= Request =
Type out the data exactly as given. Skip any image.

+-------+

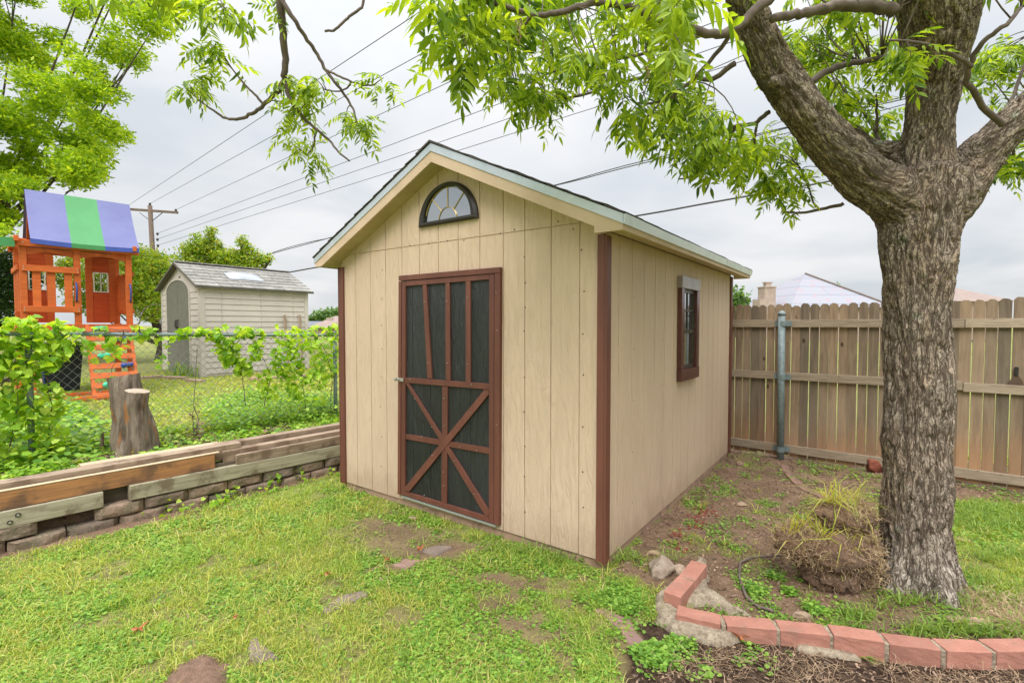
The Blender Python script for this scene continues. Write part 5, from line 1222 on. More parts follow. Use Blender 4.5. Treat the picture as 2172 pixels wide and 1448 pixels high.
# branches
BR = [  # px,py,depth ; start width px , end width px
  ([(1650, -20, 2.3), (1600, 25, 2.3), (1559, 60, 2.3), (1516, 76, 2.28), (1457, 58, 2.25), (1404, 41, 2.2), (1374, 27, 2.2), (1324, 13, 2.2), (1268, 7, 2.15), (1225, 17, 2.1), (1178, 28, 2.1), (1138, 33, 2.1), (1105, 23, 2.05), (1059, 10, 2.0), (1010, 0, 2.0), (950, -10, 1.95)], 20, 7),
  ([(1560, 55, 2.3), (1543, 83, 2.32), (1490, 149, 2.4), (1450, 186, 2.45), (1404, 215, 2.5), (1350, 220, 2.5)], 11, 5),
  ([(1900, 28, 2.6), (1850, 15, 2.6), (1790, 14, 2.6), (1730, 22, 2.55), (1680, 32, 2.55), (1640, 38, 2.5)], 26, 16),
  ([(1690, 190, 2.85), (1740, 160, 2.95), (1790, 138, 3.05), (1840, 128, 3.1), (1878, 122, 3.1)], 16, 11),
  ([(2165, 15, 2.3), (2130, 55, 2.3), (2090, 85, 2.35), (2065, 120, 2.4), (2052, 160, 2.45), (2056, 185, 2.5), (2090, 230, 2.6), (2125, 265, 2.7)], 8, 15),
  ([(2060, 140, 2.4), (2020, 115, 2.35), (1975, 98, 2.3), (1930, 88, 2.25), (1885, 86, 2.25)], 9, 4),
  ([(1632, 238, 2.85), (1600, 262, 2.95), (1560, 268, 3.0), (1500, 292, 3.05), (1470, 300, 3.1)], 10, 5),
  ([(1605, 262, 2.95), (1600, 310, 3.0), (1608, 345, 3.05)], 6, 3),
  ([(1790, 432, 3.0), (1740, 444, 3.1), (1690, 452, 3.15), (1660, 448, 3.15)], 8, 4),
  ([(1730, 440, 3.1), (1715, 400, 3.15), (1700, 360, 3.2)], 4, 3),
  ([(1560, 132, 2.7), (1500, 170, 2.8), (1430, 150, 2.85), (1340, 170, 2.9), (1240, 200, 2.9), (1160, 215, 2.9)], 12, 4),
  ([(1130, 33, 2.1), (1090, 75, 2.2), (1040, 95, 2.2), (1000, 105, 2.2)], 6, 3),
  ([(1400, 220, 2.5), (1350, 270, 2.6), (1300, 290, 2.6)], 6, 3),
  ([(1500, 70, 2.5), (1380, 110, 2.6), (1280, 130, 2.6), (1180, 150, 2.6), (1100, 190, 2.7)], 9, 3),
  ([(1880, 330, 3.1), (1840, 250, 3.2), (1800, 210, 3.3), (1740, 250, 3.3)], 8, 3),
  ([(1860, 280, 3.1), (1860, 230, 3.05), (1858, 200, 3.0)], 6, 3),
  ([(2130, 270, 3.0), (2150, 330, 3.1), (2110, 360, 3.15), (2070, 380, 3.2)], 7, 3),
  ([(2100, 290, 3.0), (2150, 200, 3.1), (2180, 120, 3.1), (2220, 60, 3.1)], 9, 4),
  ([(1560, 268, 3.0), (1530, 330, 3.1), (1480, 370, 3.1), (1440, 380, 3.1)], 6, 3),
  # overhanging branch group at the upper left
  ([(1575, -30, 2.5), (1450, -230, 2.3), (1200, -330, 2.2), (900, -300, 2.15), (700, -160, 2.1), (612, -60, 2.15), (597, 0, 2.2), (600, 60, 2.25), (604, 120, 2.3), (603, 168, 2.33)], 22, 11),
  ([(604, 168, 2.33), (585, 198, 2.35), (560, 222, 2.4), (540, 238, 2.4), (510, 252, 2.42), (478, 251, 2.45), (455, 236, 2.45), (425, 216, 2.5)], 10, 4),
  ([(604, 168, 2.33), (610, 195, 2.33), (622, 222, 2.35), (645, 252, 2.4), (678, 280, 2.42), (700, 300, 2.45), (720, 325, 2.45), (742, 342, 2.45)], 9, 3.5),
  ([(597, 0, 2.2), (620, 35, 2.2), (645, 75, 2.25), (668, 108, 2.3), (690, 148, 2.33), (715, 180, 2.35), (738, 212, 2.4), (752, 240, 2.4), (757, 275, 2.42)], 10, 4),
  ([(690, 148, 2.33), (720, 162, 2.33), (745, 173, 2.35), (772, 181, 2.35), (795, 180, 2.35)], 5, 3.5),
  ([(745, 173, 2.35), (738, 185, 2.38), (718, 194, 2.4), (688, 190, 2.42)], 4, 3),
  ([(560, 222, 2.4), (540, 200, 2.4), (515, 175, 2.42), (490, 142, 2.45)], 6, 3),
  ([(668, 285, 2.42), (665, 310, 2.45), (652, 328, 2.45)], 4.5, 3),
  ([(775, -30, 2.2), (768, 12, 2.2), (745, 32, 2.2), (725, 50, 2.2), (710, 64, 2.2), (690, 66, 2.2)], 6, 5),
  ([(700, -160, 2.1), (560, -120, 2.1), (480, -40, 2.15), (440, 10, 2.2)], 12, 5),
  ([(850, -280, 2.15), (820, -120, 2.2), (775, -30, 2.2)], 14, 6),
]
br = MB(); SP = []
for (pp_, w0, w1) in BR:
    P = np.array([tp_(*p) for p in pp_]); n = len(P); tt = np.linspace(0, n-1, n*4)
    # Catmull-Rom
    Q = []
    for u in tt:
        i = min(int(u), n-2); f = u-i; p0, p1, p2_, p3 = P[max(i-1, 0)], P[i], P[i+1], P[min(i+2, n-1)]
        Q.append(.5*((2*p1)+(-p0+p2_)*f+(2*p0-5*p1+4*p2_-p3)*f*f+(-p0+3*p1-3*p2_+p3)*f**3))
    Q = np.array(Q); rad = np.array([rpx(w0+(w1-w0)*u/(n-1), pp_[0][2]) for u in tt]); Q += (np.random.default_rng(len(SP)).normal(0, 1, Q.shape))*rad[:, None]*.22
    br.tube(Q, rad, 8); SP += list(zip(Q, rad))
SPq = np.array([s[0] for s in SP])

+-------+

= Problem solution =
The Blender Python script for this scene continues. Write part 5, from line 1222 on. More parts follow. Use Blender 4.5. Treat the picture as 2172 pixels wide and 1448 pixels high.
# branches
BR = [  # px,py,depth ; start width px , end width px
  ([(1650, -20, 2.3), (1600, 25, 2.3), (1559, 60, 2.3), (1516, 76, 2.28), (1457, 58, 2.25), (1404, 41, 2.2), (1374, 27, 2.2), (1324, 13, 2.2), (1268, 7, 2.15), (1225, 17, 2.1), (1178, 28, 2.1), (1138, 33, 2.1), (1105, 23, 2.05), (1059, 10, 2.0), (1010, 0, 2.0), (950, -10, 1.95)], 20, 7),
  ([(1560, 55, 2.3), (1543, 83, 2.32), (1490, 149, 2.4), (1450, 186, 2.45), (1404, 215, 2.5), (1350, 220, 2.5)], 11, 5),
  ([(1900, 28, 2.6), (1850, 15, 2.6), (1790, 14, 2.6), (1730, 22, 2.55), (1680, 32, 2.55), (1640, 38, 2.5)], 26, 16),
  ([(1690, 190, 2.85), (1740, 160, 2.95), (1790, 138, 3.05), (1840, 128, 3.1), (1878, 122, 3.1)], 16, 11),
  ([(2165, 15, 2.3), (2130, 55, 2.3), (2090, 85, 2.35), (2065, 120, 2.4), (2052, 160, 2.45), (2056, 185, 2.5), (2090, 230, 2.6), (2125, 265, 2.7)], 8, 15),
  ([(2060, 140, 2.4), (2020, 115, 2.35), (1975, 98, 2.3), (1930, 88, 2.25), (1885, 86, 2.25)], 9, 4),
  ([(1632, 238, 2.85), (1600, 262, 2.95), (1560, 268, 3.0), (1500, 292, 3.05), (1470, 300, 3.1)], 10, 5),
  ([(1605, 262, 2.95), (1600, 310, 3.0), (1608, 345, 3.05)], 6, 3),
  ([(1790, 432, 3.0), (1740, 444, 3.1), (1690, 452, 3.15), (1660, 448, 3.15)], 8, 4),
  ([(1730, 440, 3.1), (1715, 400, 3.15), (1700, 360, 3.2)], 4, 3),
  ([(1560, 132, 2.7), (1500, 170, 2.8), (1430, 150, 2.85), (1340, 170, 2.9), (1240, 200, 2.9), (1160, 215, 2.9)], 12, 4),
  ([(1130, 33, 2.1), (1090, 75, 2.2), (1040, 95, 2.2), (1000, 105, 2.2)], 6, 3),
  ([(1400, 220, 2.5), (1350, 270, 2.6), (1300, 290, 2.6)], 6, 3),
  ([(1500, 70, 2.5), (1380, 110, 2.6), (1280, 130, 2.6), (1180, 150, 2.6), (1100, 190, 2.7)], 9, 3),
  ([(1880, 330, 3.1), (1840, 250, 3.2), (1800, 210, 3.3), (1740, 250, 3.3)], 8, 3),
  ([(1860, 280, 3.1), (1860, 230, 3.05), (1858, 200, 3.0)], 6, 3),
  ([(2130, 270, 3.0), (2150, 330, 3.1), (2110, 360, 3.15), (2070, 380, 3.2)], 7, 3),
  ([(2100, 290, 3.0), (2150, 200, 3.1), (2180, 120, 3.1), (2220, 60, 3.1)], 9, 4),
  ([(1560, 268, 3.0), (1530, 330, 3.1), (1480, 370, 3.1), (1440, 380, 3.1)], 6, 3),
  # overhanging branch group at the upper left
  ([(1575, -30, 2.5), (1450, -230, 2.3), (1200, -330, 2.2), (900, -300, 2.15), (700, -160, 2.1), (612, -60, 2.15), (597, 0, 2.2), (600, 60, 2.25), (604, 120, 2.3), (603, 168, 2.33)], 22, 11),
  ([(604, 168, 2.33), (585, 198, 2.35), (560, 222, 2.4), (540, 238, 2.4), (510, 252, 2.42), (478, 251, 2.45), (455, 236, 2.45), (425, 216, 2.5)], 10, 4),
  ([(604, 168, 2.33), (610, 195, 2.33), (622, 222, 2.35), (645, 252, 2.4), (678, 280, 2.42), (700, 300, 2.45), (720, 325, 2.45), (742, 342, 2.45)], 9, 3.5),
  ([(597, 0, 2.2), (620, 35, 2.2), (645, 75, 2.25), (668, 108, 2.3), (690, 148, 2.33), (715, 180, 2.35), (738, 212, 2.4), (752, 240, 2.4), (757, 275, 2.42)], 10, 4),
  ([(690, 148, 2.33), (720, 162, 2.33), (745, 173, 2.35), (772, 181, 2.35), (795, 180, 2.35)], 5, 3.5),
  ([(745, 173, 2.35), (738, 185, 2.38), (718, 194, 2.4), (688, 190, 2.42)], 4, 3),
  ([(560, 222, 2.4), (540, 200, 2.4), (515, 175, 2.42), (490, 142, 2.45)], 6, 3),
  ([(668, 285, 2.42), (665, 310, 2.45), (652, 328, 2.45)], 4.5, 3),
  ([(775, -30, 2.2), (768, 12, 2.2), (745, 32, 2.2), (725, 50, 2.2), (710, 64, 2.2), (690, 66, 2.2)], 6, 5),
  ([(700, -160, 2.1), (560, -120, 2.1), (480, -40, 2.15), (440, 10, 2.2)], 12, 5),
  ([(850, -280, 2.15), (820, -120, 2.2), (775, -30, 2.2)], 14, 6),
]
br = MB(); SP = []
for (pp_, w0, w1) in BR:
    P = np.array([tp_(*p) for p in pp_]); n = len(P); tt = np.linspace(0, n-1, n*4)
    # Catmull-Rom
    Q = []
    for u in tt:
        i = min(int(u), n-2); f = u-i; p0, p1, p2_, p3 = P[max(i-1, 0)], P[i], P[i+1], P[min(i+2, n-1)]
        Q.append(.5*((2*p1)+(-p0+p2_)*f+(2*p0-5*p1+4*p2_-p3)*f*f+(-p0+3*p1-3*p2_+p3)*f**3))
    Q = np.array(Q); rad = np.array([rpx(w0+(w1-w0)*u/(n-1), pp_[0][2]) for u in tt]); Q += (np.random.default_rng(len(SP)).normal(0, 1, Q.shape))*rad[:, None]*.22
    br.tube(Q, rad, 8); SP += list(zip(Q, rad))
SPq = np.array([s[0] for s in SP])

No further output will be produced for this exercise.